Cuando fue nombrado consejero de Nerón, escribió un discurso laudatorio que, a su vez, poseía el valor de «manual de príncipes», Sobre la clemencia[1]. En este tratado, Séneca siguió los pasos que dejó Cicerón en su República y, en una sección del tratado, dice:
El tirano dista del rey en sus acciones, no en el nombre. […] Uno tiene las armas y las utiliza para proteger la paz, el otro para reprimir los grandes odios con grandes temores y no contempla libre de cuidados las manos a las que se las ha entregado[2]. […] A un rey pacífico y tranquilo le son fieles sus guardias porque los usa en favor del bien común.
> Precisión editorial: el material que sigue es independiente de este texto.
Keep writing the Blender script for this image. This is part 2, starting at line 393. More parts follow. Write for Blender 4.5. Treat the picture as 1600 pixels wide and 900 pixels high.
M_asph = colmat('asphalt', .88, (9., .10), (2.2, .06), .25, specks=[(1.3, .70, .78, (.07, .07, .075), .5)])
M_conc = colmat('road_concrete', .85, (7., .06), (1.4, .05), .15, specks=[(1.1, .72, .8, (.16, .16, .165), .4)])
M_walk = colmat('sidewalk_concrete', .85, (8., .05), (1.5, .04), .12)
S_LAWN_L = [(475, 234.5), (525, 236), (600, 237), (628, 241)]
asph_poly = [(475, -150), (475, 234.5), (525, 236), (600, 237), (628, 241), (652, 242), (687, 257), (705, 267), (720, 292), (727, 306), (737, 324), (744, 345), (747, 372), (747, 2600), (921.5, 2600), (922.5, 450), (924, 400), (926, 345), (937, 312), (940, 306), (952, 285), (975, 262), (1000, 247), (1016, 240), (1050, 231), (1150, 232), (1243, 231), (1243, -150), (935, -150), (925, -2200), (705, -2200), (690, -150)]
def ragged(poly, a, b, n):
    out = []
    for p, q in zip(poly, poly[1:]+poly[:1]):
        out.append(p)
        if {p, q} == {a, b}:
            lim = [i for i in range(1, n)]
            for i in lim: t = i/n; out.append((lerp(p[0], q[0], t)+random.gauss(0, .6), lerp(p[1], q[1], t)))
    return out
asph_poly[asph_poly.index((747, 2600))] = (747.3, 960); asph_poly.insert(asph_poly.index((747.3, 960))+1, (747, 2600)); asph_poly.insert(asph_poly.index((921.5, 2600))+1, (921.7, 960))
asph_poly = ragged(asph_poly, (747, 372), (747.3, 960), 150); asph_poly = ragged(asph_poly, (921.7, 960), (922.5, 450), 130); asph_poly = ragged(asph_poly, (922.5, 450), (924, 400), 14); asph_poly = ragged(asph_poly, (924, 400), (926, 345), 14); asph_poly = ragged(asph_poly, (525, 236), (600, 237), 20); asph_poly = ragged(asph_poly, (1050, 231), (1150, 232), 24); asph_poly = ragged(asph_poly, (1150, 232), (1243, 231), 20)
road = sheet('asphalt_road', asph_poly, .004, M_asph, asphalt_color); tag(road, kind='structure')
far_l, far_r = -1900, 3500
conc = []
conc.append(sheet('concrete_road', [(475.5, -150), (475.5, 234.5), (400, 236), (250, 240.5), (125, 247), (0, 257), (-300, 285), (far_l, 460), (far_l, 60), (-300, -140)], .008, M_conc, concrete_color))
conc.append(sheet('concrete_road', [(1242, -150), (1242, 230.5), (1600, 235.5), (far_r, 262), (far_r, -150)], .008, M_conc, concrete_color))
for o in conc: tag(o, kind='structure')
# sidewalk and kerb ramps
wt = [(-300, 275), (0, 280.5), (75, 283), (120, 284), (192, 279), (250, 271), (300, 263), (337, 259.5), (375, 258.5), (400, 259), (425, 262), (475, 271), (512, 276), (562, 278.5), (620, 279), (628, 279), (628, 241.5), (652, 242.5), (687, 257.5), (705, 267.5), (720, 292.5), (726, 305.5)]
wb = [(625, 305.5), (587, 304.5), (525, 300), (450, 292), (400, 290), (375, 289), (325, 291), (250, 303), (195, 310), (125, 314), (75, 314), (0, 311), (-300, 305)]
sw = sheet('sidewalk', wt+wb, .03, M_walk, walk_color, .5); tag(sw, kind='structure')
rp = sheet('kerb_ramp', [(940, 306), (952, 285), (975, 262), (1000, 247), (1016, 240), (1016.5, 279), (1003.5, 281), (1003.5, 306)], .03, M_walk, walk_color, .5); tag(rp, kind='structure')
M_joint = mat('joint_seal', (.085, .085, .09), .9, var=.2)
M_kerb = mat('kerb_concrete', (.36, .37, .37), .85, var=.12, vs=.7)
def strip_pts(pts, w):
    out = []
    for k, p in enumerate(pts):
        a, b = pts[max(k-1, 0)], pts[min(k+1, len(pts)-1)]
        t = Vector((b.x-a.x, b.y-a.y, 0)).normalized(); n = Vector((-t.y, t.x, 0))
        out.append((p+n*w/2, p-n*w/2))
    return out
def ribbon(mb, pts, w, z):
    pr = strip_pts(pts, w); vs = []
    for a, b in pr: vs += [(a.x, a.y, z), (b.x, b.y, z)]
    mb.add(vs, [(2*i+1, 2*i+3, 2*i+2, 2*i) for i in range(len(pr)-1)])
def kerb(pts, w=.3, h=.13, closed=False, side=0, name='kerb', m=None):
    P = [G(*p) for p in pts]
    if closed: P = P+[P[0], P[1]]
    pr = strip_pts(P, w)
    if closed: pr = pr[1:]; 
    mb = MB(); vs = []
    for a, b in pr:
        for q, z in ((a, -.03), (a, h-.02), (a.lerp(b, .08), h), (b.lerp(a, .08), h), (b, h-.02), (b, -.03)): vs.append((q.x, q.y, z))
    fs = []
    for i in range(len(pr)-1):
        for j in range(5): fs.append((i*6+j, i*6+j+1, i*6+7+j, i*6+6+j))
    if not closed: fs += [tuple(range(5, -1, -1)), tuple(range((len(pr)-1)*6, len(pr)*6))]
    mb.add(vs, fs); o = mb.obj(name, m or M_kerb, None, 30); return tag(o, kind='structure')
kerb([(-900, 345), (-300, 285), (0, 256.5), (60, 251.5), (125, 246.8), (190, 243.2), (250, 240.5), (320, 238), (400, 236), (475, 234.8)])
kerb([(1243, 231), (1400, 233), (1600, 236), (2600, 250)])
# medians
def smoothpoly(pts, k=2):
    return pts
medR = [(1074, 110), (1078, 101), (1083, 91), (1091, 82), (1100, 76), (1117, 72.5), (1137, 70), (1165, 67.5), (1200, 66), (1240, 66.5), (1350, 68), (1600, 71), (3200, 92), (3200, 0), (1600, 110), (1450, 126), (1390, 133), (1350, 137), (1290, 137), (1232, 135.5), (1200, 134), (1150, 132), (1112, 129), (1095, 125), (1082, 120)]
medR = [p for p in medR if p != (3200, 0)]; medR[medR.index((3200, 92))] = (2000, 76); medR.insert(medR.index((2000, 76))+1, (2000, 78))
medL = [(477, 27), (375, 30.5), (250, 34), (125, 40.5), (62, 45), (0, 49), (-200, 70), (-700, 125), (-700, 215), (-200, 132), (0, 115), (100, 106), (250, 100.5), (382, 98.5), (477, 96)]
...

Pero esta actitud pacífica del rey no le exime de su deber de disciplinar a los ciudadanos:
¿Cuál es su tarea entonces? La de los buenos padres que suelen reñir a sus hijos algunas veces con suavidad, otras amenazadoramente, en otras ocasiones añadir golpes a las advertencias. […] La seguridad es resultado de un pacto de seguridad mutua. Única protección inexpugnable es el amor de los ciudadanos. El Estado no pertenece al rey, sino que el rey pertenece al Estado.
La tarea principal del gobernante consistía, primero, en cultivar las virtudes para inculcar sus buenas costumbres a los ciudadanos. Después, toda acción contraria a lo considerado conforme a las virtudes supondría infringir la norma, de manera que conllevaría una amonestación. En cambio, esta amonestación no se basaría en castigos terribles ni torturas, sino en una pena correctora.
Además de este tratado, Sobre la clemencia, todas las obras de Séneca disponen de un contenido moral aplicable en la vida práctica que, al mismo tiempo, se puede imponer en el cargo político. Es más, las descripciones que Séneca expone de las buenas costumbres del sabio estoico y las malas costumbres del pueblo romano depravado, ocupando el emperador Nerón la cabeza del pueblo, se basan en todo lo que Séneca contemplaba a su alrededor. El emperador contagiaba al pueblo y el pueblo contagiaba al emperador. Los vicios se extendían a un nivel exponencial. Y todos los vicios, para describirlos, Séneca los examinaba observándolos a diario en la sociedad romana de su tiempo, especialmente en el poder.
Estos planteamientos políticos procedentes de la doctrina estoica nos dan una posible lección: la importancia de la conducta del gobernante resulta innegable. Por ello, las «etiquetas» o nombres que damos a los diferentes sistemas (república, democracia, dictadura, monarquía…) solo son nombres, mientras que la conducta del gobernante sea cual sea el tipo de sistema determina toda la seguridad del Estado y de la población. En la teoría lo percibimos con claridad, pero en la práctica, por experiencia, sabemos que resulta muy complejo.
[1] Este tratado impulsó el movimiento literario de «manuales de príncipes», entre los cuales conocemos el célebre Príncipe de Nicolás Maquiavelo.
[2] En esta sección Séneca recuerda la famosa frase que se atribuye al emperador tirano Calígula: «Que me odien mientras me tengan miedo».